With a critical view on “Big Data” and “human development” across low-, middle-, and high-income countries, we position ourselves as a unique research network in the expanding Big Data and development landscape. Having returned from a recent United Nations Expert Group Meeting on “Big Data and the 2030 Agenda for Sustainable Development,” I believe that a key contribution of our network is to foster a North-South dialogue and to offer multidisciplinary perspectives and competencies that are largely under-represented among the existing Big Data actors.

Make no mistake: The debate at this high-level forum was nuanced and critical rather than focused on utopian ideas about the limitless potential of big data. Actors from the public, private, and academic sectors agreed that we first need to focus on the development problems and then solve the respective data needs, not the other way round. Problems of data solution “patchwork,” data privacy and consent, viable private sector business models for public-private partnerships in big data, or closed versus open data environments were debated openly and honestly.

But it is also clear that many issues surrounding big data remain unresolved and require critical reflection and research. For example, because the skills and capacity to produce, handle, and analyse Big Data are likely to rest outside of government boundaries, increasing the use of Big Data in policy can be problematic. While often framed under broadening participation (e.g. Twitter data), “partnerships” for a wider data ecosystem, and private sector “data philanthropy” (i.e. companies donating data), private partners might also have vested interests to shape and select the data and indicators that correspond to desired policy changes from their perspective. This could mean a transfer of knowledge and power from the public to the private sector. How could we then ensure that transparency and accountability mechanisms apply to the same extent to private actors as to public ones? Even where such situations do not occur, continuity and reliability in such partnerships are not guaranteed. For example, voluntary donation of data by a company may be useful, but once economic constraints tighten, how would that company be prevented from stopping this practice in order to keep costs in check? How would private data sharing agreements alter if the company is bought by a competitor? What if national development policies are based on data provided by a company that is about to go bankrupt (the same applies to NGOs with erratic income streams)?

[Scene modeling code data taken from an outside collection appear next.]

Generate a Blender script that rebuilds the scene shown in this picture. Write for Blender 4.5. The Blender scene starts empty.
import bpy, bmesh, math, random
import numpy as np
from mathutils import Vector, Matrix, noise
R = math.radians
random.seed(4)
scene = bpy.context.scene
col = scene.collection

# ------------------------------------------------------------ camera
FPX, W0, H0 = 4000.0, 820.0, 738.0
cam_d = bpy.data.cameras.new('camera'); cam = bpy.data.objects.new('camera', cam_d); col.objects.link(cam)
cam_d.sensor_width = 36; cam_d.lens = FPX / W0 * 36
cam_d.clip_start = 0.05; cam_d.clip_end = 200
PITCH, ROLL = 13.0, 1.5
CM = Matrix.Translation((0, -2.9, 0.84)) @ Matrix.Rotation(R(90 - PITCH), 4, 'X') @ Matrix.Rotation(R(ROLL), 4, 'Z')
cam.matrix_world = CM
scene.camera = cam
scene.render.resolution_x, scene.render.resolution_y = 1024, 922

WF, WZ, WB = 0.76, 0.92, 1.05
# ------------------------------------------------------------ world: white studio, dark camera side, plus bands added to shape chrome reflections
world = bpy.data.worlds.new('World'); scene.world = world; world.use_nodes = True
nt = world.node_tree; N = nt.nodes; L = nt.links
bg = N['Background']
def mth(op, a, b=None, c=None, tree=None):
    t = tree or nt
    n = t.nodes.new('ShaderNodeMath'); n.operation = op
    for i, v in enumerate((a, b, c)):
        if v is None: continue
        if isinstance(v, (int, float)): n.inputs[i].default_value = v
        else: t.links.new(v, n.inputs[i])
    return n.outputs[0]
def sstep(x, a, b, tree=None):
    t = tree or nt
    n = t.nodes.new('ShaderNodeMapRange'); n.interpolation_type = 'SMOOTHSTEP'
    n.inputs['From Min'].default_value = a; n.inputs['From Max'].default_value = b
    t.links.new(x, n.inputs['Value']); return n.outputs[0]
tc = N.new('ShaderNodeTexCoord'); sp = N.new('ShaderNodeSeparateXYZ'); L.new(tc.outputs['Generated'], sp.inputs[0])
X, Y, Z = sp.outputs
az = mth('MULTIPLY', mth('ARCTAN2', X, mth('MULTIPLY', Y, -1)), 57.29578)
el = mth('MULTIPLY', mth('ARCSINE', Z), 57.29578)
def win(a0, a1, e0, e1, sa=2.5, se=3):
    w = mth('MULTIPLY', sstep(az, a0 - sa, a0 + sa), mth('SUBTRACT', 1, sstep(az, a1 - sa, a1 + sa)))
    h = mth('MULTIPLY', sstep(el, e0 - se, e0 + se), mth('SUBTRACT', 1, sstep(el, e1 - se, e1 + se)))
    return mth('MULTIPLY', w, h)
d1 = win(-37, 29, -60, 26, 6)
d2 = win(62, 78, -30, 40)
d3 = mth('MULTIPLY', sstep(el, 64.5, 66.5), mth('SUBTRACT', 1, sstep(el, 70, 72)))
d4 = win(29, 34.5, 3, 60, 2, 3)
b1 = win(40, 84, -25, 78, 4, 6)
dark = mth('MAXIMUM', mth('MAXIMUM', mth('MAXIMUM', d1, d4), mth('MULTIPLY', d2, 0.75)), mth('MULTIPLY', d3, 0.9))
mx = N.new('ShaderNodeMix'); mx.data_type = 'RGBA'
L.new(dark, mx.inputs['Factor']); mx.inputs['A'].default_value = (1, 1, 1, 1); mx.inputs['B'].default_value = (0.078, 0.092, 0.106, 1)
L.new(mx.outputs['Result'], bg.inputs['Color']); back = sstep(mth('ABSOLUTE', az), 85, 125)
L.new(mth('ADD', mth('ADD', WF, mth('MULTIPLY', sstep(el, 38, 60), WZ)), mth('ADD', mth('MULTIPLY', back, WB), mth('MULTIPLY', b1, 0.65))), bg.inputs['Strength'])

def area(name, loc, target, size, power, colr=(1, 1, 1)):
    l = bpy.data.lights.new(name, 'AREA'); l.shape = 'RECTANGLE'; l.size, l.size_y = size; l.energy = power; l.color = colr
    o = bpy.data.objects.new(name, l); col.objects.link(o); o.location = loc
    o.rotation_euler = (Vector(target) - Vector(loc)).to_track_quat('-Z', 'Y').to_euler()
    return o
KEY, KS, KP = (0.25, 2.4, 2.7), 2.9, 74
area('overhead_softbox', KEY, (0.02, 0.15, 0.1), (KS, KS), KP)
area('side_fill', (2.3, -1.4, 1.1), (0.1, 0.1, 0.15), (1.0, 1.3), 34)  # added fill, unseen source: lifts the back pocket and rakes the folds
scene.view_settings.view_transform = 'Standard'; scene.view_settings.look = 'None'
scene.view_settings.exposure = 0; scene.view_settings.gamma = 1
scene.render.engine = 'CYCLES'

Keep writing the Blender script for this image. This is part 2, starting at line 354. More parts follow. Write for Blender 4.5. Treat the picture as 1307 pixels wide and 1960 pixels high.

My point here is not that Big Data uses for development policy should be discouraged, but that we need to have a better grasp of such fundamental questions before we advocate alterations of fundamental policy processes in favour of non-conventional data (even existing “conventional” data appears widely underutilised). Among the numerous problem areas surfacing at the Expert Group Meeting was the need for overarching frameworks (e.g. ethical, evaluation, data governance, and knowledge management frameworks) and for a better problem-specific and micro-level understanding of Big Data’s opportunities and intrinsic limitations (e.g. the social context of data generation, informational value of Big Data vs. conventional data to monitor specific Sustainable Development Goal indicators). The illustration below summarises some of the many themes that arose in the meeting.

 

BigDataIssues

Summary of Big Data problem areas

In my view, the high-level conversations at the Expert Group Meeting serve a useful purpose for putting “Big Data” on the policy agenda. What is needed next (and we are not quite there yet) is to build a knowledge base to understand how and how not to use various kinds of data in development policy and processes. Countries may articulate data and knowledge demands for specific development problems, and work with other “stakeholders” in pilot projects to develop institutional frameworks and mechanisms to make the best use of Big Data in light of its limitations. One plausible scenario might be that Big Data solutions help governments to save money when monitoring variations in development indicators for a majority group in urban areas (e.g. mobile phone data on economic performance and incomes), but the costs saved for data collection in one area should then be reinvested in order to understand the problems of the groups omitted by these data sources (e.g. remote and disconnected population groups). (Pilot projects, despite their seemingly poor reputation at the meeting, can help to build such knowledge, provided that evaluation frameworks are developed to articulate the learning outcomes up-front.)

The participation in a debate among experts has reinforced my conviction that research networks like ours are an indispensable ingredient to a more comprehensive understanding of Big Data. It is especially the North-South dialogue and the interdisciplinary expertise in our network that can open new perspectives and add much-needed depth to a Big Data debate that is still taking place at a high level.